While Demin’s checkbook is readily accessible, Bournemouth has been relatively reasonable with their purchases. Their largest signing thus far has been South African striker Tokelo Rantie, who was bought for £2.3 million from Malmo in 2013. Bournemouth’s ranks also include a few names Premier League fans may be familiar with, including Dan Gosling and Junior Stanislas, formerly of Newcastle and West Ham, respectively, in addition to goalkeeper Artur Boruc, who’s on loan from Southampton. This week, they loaned striker Kenwyne Jones from Cardiff, adding a player with experience at Stoke City, Sunderland and Southampton.

When looking at Bournemouth’s success though, one cannot understate Howe. Described by some as the best manager in England outside the Premier League, Howe has been compared to the likes of Liverpool’s Brendan Rodgers for his free-flowing, attacking philosophy. This tactical emphasis was best highlighted in an 8–0 drubbing of Birmingham City in October. Howe also brings a penchant for youth development, employing his own youthful exuberance to cultivate a strong team spirit. He’s the heart and soul of the club, and while offers from the Premier League will surely come, Howe remains committed to bringing his hometown team to the top flight for the first time. With a young, moldable team and the backing of a committed owner, Howe’s tenure only looks to be improving as Bournemouth sets its sights to the highest echelon of English soccer.

Reaching the Premier League would mark an ascent of 69 places on the overall English soccer table since the 2008–09 season.

Bournemouth’s next fixture, on April 3, will arguably be their toughest remaining test this season.
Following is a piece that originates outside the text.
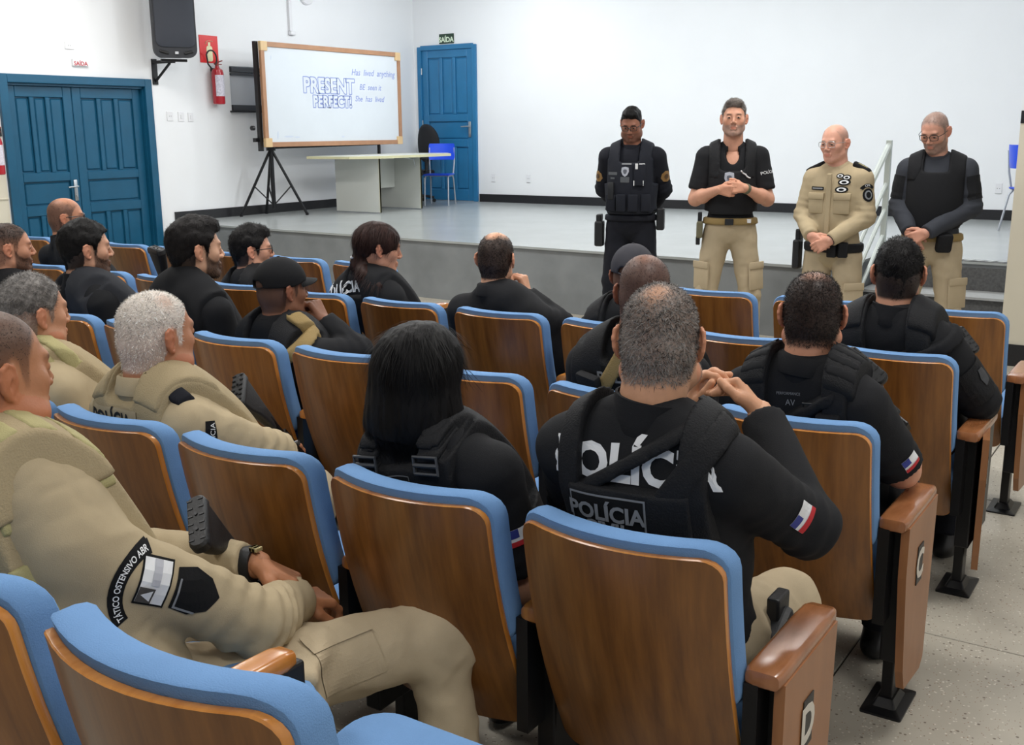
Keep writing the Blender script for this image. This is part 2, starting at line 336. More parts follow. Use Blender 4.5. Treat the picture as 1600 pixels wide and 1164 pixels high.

They’ll travel to Ipswich Town, who currently resides in sixth place and will be looking to maintain a playoff spot. Should Bournemouth come away with a victory from Portman Road, they’ll take another step closer to the Premier League. With Watford and Middlesbrough still set to face each other, Bournemouth is guaranteed some daylight between the teams chasing their coattails. And with relatively weak opposition after the Ipswich clash, along with a favorable travel schedule in terms of distance, the Cherries are the odds-on favorites for automatic promotion.

It would have been unthinkable just seven years ago, when Bournemouth was stumbling along the edge of the English soccer cliff. But with their very existence at stake, the Cherries haven’t merely survived — they’ve soared.